Car les faits sont têtus et Dieu n’a pas de recette miracle pour restaurer la croissance et le développement économique. Les nouveaux dirigeants savent qu’ils seront sanctionnés par leurs électeurs s’ils n’apportent pas la preuve de leur efficacité économique et sociale. Quant aux électeurs, ils ont pris goût à l’exercice du droit de vote et ne manqueront pas de défendre les acquis de la modernité. De même en matière de politique étrangère, ils ne peuvent rompre brutalement avec les politiques du passé, même si celles-ci ne recevaient pas l’adhésion de la plus grande partie de la population.

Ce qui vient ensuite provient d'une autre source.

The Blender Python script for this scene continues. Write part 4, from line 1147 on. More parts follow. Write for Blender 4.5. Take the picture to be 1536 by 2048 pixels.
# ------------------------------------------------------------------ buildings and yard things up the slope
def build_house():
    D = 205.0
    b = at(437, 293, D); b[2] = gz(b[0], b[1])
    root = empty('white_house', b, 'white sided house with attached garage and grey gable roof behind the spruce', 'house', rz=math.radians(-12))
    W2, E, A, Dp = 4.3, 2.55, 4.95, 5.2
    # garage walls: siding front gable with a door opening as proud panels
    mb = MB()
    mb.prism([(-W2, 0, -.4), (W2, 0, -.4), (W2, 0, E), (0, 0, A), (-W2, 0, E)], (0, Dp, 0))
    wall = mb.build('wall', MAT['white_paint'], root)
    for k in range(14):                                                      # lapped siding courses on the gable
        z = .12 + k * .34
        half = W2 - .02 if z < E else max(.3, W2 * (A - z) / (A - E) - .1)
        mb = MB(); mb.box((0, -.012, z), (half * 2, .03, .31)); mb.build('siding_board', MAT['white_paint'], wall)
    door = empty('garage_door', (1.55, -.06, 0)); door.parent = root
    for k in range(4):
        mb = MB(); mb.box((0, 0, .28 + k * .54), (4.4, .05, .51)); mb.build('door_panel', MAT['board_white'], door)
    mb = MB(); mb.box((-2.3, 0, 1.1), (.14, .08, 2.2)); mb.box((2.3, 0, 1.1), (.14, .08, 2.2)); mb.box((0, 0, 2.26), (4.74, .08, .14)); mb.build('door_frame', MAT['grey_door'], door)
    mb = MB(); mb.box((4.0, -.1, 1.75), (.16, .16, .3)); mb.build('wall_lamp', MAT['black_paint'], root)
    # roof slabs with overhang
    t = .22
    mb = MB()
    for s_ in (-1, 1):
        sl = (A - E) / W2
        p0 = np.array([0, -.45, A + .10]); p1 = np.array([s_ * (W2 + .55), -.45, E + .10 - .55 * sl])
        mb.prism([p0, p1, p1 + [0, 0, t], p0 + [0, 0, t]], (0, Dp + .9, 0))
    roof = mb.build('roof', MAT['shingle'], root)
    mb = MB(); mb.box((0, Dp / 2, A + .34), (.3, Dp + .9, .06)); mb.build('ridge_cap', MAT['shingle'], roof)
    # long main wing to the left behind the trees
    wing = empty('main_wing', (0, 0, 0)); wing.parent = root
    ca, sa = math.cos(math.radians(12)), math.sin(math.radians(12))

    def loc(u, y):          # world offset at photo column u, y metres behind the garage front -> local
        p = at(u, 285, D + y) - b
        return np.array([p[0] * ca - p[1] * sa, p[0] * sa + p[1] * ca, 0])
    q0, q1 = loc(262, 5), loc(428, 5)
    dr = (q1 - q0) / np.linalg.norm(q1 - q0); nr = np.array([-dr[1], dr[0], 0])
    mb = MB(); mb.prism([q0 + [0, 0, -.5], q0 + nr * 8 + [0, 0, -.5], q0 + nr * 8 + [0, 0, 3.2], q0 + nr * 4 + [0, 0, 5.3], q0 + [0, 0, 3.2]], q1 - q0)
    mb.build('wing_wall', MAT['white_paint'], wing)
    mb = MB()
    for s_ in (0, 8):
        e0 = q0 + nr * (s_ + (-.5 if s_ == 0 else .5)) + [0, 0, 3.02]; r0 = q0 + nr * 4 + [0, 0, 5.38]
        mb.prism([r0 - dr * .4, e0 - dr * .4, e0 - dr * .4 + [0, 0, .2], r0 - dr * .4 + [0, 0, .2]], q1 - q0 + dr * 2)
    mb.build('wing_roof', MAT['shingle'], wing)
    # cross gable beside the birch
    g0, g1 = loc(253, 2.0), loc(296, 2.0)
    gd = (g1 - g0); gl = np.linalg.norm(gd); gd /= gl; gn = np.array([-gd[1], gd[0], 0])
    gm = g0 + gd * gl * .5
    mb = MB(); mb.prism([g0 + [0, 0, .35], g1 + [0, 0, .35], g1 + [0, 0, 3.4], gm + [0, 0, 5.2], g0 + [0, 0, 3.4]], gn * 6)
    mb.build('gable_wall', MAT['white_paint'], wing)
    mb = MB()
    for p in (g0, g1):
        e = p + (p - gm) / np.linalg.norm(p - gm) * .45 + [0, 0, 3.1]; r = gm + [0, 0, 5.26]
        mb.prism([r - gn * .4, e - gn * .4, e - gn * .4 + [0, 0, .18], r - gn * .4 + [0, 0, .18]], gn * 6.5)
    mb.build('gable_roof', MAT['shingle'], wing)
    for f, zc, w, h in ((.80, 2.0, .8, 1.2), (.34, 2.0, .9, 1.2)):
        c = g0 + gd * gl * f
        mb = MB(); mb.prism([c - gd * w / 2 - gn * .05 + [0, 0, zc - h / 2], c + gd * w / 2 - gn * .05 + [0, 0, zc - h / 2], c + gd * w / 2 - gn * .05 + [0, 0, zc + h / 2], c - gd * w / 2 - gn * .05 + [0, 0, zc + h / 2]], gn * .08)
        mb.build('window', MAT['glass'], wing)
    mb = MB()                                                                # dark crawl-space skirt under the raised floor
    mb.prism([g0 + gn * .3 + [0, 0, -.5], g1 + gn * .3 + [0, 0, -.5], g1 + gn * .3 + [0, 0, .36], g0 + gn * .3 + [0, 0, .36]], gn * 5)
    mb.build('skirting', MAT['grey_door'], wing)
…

Le respect du traité de paix avec Israël reste un tabou et une remise en cause significative est une ligne rouge que le nouveau président égyptien ne saurait franchir sans de gros risques. A terme les choses peuvent évoluer. Il est clair que ces nouveaux gouvernements seront plus difficiles et moins complaisants que les précédents. Beaucoup dépendra de la façon dont les pays occidentaux sauront établir des relations avec ces nouveaux interlocuteurs. S’agissant des relations avec Israël, beaucoup dépendra également de sa capacité à sortir du réflexe de citadelle assiégée qui sert actuellement de politique à ses autorités.
En fait le jeu reste ouvert, et les gouvernements islamistes peuvent disparaître aussi rapidement qu’ils sont apparus.
Denis Bauchard, conseiller spécial Moyen-Orient à l’Institut français des relations internationales (IFRI).